** start of Source data **

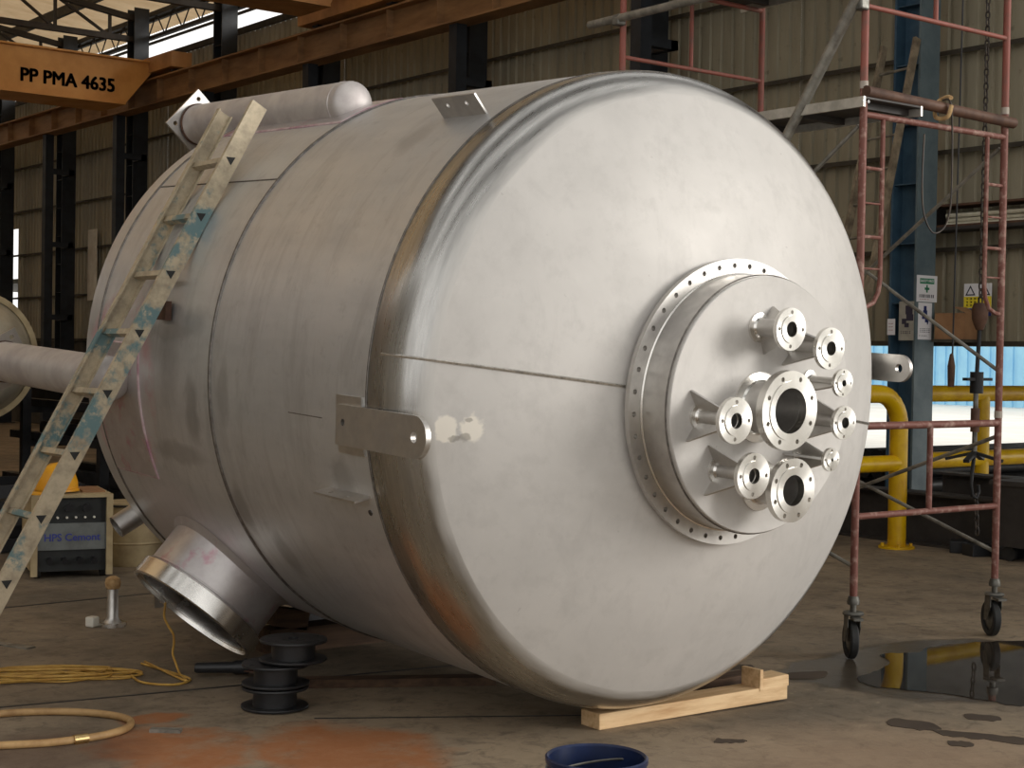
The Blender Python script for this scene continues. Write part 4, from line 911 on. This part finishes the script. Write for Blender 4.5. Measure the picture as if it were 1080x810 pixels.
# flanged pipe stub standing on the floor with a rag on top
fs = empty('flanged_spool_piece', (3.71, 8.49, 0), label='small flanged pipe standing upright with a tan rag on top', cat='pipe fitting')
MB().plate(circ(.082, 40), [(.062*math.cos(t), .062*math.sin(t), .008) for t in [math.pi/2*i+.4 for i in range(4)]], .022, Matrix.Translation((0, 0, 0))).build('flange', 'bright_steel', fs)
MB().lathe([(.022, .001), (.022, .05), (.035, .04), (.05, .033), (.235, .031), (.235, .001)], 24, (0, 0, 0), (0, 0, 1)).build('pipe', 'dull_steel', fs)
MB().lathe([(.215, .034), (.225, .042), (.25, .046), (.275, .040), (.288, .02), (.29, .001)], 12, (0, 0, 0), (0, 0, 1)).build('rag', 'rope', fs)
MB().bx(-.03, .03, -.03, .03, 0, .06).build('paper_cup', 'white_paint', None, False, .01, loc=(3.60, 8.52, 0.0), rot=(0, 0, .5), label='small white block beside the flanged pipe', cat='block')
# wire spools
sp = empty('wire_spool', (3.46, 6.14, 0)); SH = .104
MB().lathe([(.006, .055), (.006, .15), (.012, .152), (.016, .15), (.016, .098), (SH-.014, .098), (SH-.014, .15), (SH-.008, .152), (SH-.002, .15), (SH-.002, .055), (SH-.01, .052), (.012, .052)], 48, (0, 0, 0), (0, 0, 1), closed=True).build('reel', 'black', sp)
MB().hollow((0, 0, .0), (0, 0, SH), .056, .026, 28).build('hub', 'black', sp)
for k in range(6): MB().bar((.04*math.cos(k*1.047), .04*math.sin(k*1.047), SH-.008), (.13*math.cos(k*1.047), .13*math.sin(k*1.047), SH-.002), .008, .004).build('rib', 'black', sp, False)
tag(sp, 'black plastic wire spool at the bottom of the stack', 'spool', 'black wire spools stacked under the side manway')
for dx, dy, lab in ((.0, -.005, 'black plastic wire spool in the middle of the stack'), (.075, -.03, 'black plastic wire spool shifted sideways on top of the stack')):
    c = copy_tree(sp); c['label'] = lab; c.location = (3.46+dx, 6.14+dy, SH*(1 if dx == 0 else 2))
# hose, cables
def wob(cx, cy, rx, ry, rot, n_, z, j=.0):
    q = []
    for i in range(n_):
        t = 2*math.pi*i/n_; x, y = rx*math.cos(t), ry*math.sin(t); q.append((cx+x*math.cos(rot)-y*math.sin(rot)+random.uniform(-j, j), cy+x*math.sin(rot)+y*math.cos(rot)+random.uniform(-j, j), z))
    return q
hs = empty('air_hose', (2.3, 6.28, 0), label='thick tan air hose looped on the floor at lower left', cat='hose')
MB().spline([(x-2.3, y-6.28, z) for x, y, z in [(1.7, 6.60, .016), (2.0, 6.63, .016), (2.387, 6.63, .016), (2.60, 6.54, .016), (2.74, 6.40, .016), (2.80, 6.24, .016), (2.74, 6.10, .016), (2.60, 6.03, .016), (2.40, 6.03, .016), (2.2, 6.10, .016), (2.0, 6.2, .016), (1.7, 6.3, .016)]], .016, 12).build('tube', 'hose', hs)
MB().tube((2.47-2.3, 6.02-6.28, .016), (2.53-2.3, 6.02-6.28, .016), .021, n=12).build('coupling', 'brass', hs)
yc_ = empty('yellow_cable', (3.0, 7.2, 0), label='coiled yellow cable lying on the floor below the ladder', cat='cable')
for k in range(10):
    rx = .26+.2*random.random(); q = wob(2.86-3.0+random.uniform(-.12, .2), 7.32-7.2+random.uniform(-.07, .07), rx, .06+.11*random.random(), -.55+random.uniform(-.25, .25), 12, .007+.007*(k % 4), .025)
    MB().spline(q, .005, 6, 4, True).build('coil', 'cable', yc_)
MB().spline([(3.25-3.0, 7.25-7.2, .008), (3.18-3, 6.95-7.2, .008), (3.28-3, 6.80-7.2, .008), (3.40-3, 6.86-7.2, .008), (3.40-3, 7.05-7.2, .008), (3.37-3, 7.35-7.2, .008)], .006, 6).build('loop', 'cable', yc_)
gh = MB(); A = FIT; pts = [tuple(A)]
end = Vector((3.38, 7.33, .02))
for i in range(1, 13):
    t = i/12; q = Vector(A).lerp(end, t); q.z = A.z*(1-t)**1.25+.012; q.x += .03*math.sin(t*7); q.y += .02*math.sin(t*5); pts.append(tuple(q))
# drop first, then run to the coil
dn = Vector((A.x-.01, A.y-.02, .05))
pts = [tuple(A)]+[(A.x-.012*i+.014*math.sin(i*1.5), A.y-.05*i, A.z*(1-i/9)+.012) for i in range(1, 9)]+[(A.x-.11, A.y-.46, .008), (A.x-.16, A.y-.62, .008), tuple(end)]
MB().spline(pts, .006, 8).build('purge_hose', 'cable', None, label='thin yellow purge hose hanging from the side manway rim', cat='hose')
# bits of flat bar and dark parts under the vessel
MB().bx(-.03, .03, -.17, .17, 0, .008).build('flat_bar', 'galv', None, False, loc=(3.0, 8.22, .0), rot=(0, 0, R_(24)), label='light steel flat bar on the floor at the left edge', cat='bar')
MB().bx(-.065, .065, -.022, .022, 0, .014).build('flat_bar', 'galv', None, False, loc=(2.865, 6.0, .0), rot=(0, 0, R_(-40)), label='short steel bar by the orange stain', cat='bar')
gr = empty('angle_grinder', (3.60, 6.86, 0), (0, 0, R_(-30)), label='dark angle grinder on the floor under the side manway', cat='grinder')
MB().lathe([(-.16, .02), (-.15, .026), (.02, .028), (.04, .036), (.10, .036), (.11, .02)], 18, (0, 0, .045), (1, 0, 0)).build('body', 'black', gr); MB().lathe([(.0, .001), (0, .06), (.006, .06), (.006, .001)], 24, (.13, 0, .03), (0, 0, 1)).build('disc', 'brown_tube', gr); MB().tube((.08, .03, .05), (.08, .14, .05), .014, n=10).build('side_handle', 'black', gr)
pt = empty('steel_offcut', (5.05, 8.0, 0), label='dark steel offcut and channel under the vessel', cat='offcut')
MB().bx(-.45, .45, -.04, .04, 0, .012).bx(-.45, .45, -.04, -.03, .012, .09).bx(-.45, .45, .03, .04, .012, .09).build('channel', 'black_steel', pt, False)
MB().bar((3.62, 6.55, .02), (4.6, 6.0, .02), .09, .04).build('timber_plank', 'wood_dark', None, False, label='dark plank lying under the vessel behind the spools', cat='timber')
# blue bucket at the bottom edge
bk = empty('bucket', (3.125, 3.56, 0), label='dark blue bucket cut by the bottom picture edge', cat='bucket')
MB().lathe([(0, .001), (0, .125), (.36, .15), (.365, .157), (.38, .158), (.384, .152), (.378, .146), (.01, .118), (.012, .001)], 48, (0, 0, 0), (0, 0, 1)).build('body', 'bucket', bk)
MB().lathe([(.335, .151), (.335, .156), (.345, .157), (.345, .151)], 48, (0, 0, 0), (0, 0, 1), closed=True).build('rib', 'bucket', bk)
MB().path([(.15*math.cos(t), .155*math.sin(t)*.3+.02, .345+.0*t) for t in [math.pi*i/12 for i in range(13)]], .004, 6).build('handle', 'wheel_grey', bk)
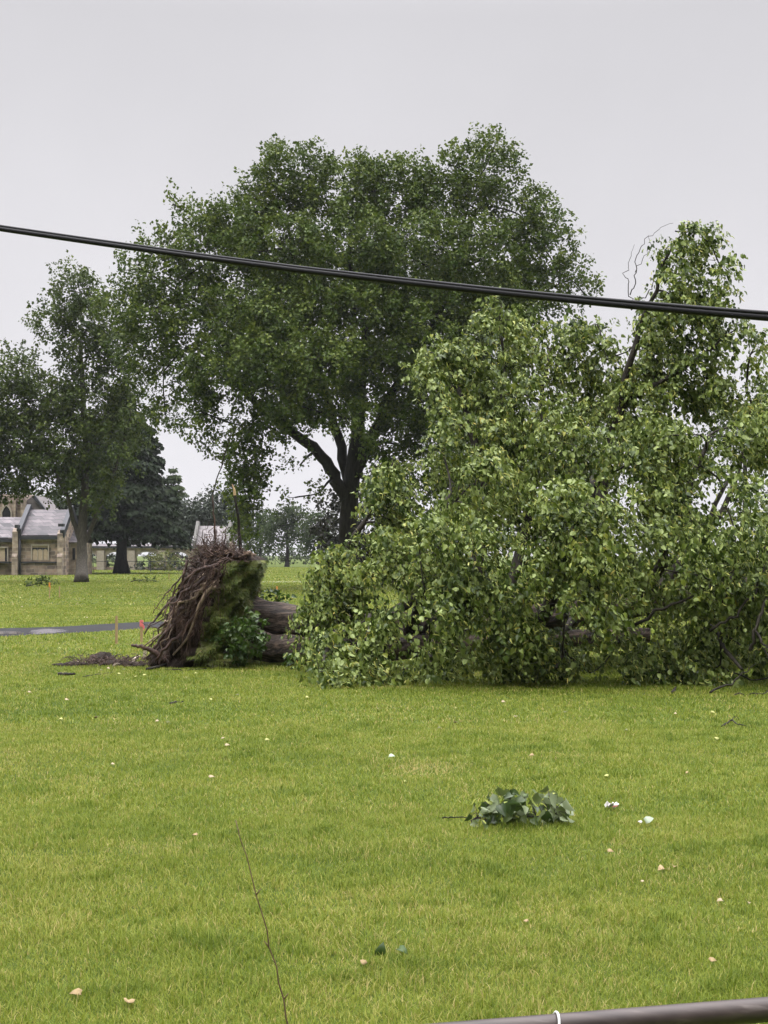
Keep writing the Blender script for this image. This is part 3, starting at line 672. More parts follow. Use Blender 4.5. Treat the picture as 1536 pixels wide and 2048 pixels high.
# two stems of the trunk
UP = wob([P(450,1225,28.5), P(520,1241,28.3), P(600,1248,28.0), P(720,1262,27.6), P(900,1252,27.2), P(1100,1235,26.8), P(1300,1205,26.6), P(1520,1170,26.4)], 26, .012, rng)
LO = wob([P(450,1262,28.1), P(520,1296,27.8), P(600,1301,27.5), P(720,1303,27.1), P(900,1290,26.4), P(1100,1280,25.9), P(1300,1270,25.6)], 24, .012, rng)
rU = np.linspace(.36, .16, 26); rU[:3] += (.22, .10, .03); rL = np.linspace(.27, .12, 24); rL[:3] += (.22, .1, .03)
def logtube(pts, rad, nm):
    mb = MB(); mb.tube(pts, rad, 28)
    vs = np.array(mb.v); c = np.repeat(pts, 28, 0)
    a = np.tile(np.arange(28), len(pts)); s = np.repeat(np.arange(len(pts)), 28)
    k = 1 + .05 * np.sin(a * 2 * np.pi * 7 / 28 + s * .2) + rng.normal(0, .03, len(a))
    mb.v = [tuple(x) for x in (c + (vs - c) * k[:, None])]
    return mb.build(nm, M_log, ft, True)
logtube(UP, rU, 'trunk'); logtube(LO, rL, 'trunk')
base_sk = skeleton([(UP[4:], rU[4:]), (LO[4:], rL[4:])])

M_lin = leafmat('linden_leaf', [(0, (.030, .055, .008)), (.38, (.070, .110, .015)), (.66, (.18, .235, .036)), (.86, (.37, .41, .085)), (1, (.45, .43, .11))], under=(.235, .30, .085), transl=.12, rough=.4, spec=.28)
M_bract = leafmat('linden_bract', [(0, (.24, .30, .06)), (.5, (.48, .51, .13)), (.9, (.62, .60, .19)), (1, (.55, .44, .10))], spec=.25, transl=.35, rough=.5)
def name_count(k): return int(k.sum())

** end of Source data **

■ What you will do:
From the records above, copy out the line with "Keep writing the", the line with "base_sk = skeleton([(UP[4:], rU[4:]), (LO[4:], rL[4:])])", and every line between them, word for word.

■ Solved problem:
Keep writing the Blender script for this image. This is part 3, starting at line 672. More parts follow. Use Blender 4.5. Treat the picture as 1536 pixels wide and 2048 pixels high.
# two stems of the trunk
UP = wob([P(450,1225,28.5), P(520,1241,28.3), P(600,1248,28.0), P(720,1262,27.6), P(900,1252,27.2), P(1100,1235,26.8), P(1300,1205,26.6), P(1520,1170,26.4)], 26, .012, rng)
LO = wob([P(450,1262,28.1), P(520,1296,27.8), P(600,1301,27.5), P(720,1303,27.1), P(900,1290,26.4), P(1100,1280,25.9), P(1300,1270,25.6)], 24, .012, rng)
rU = np.linspace(.36, .16, 26); rU[:3] += (.22, .10, .03); rL = np.linspace(.27, .12, 24); rL[:3] += (.22, .1, .03)
def logtube(pts, rad, nm):
    mb = MB(); mb.tube(pts, rad, 28)
    vs = np.array(mb.v); c = np.repeat(pts, 28, 0)
    a = np.tile(np.arange(28), len(pts)); s = np.repeat(np.arange(len(pts)), 28)
    k = 1 + .05 * np.sin(a * 2 * np.pi * 7 / 28 + s * .2) + rng.normal(0, .03, len(a))
    mb.v = [tuple(x) for x in (c + (vs - c) * k[:, None])]
    return mb.build(nm, M_log, ft, True)
logtube(UP, rU, 'trunk'); logtube(LO, rL, 'trunk')
base_sk = skeleton([(UP[4:], rU[4:]), (LO[4:], rL[4:])])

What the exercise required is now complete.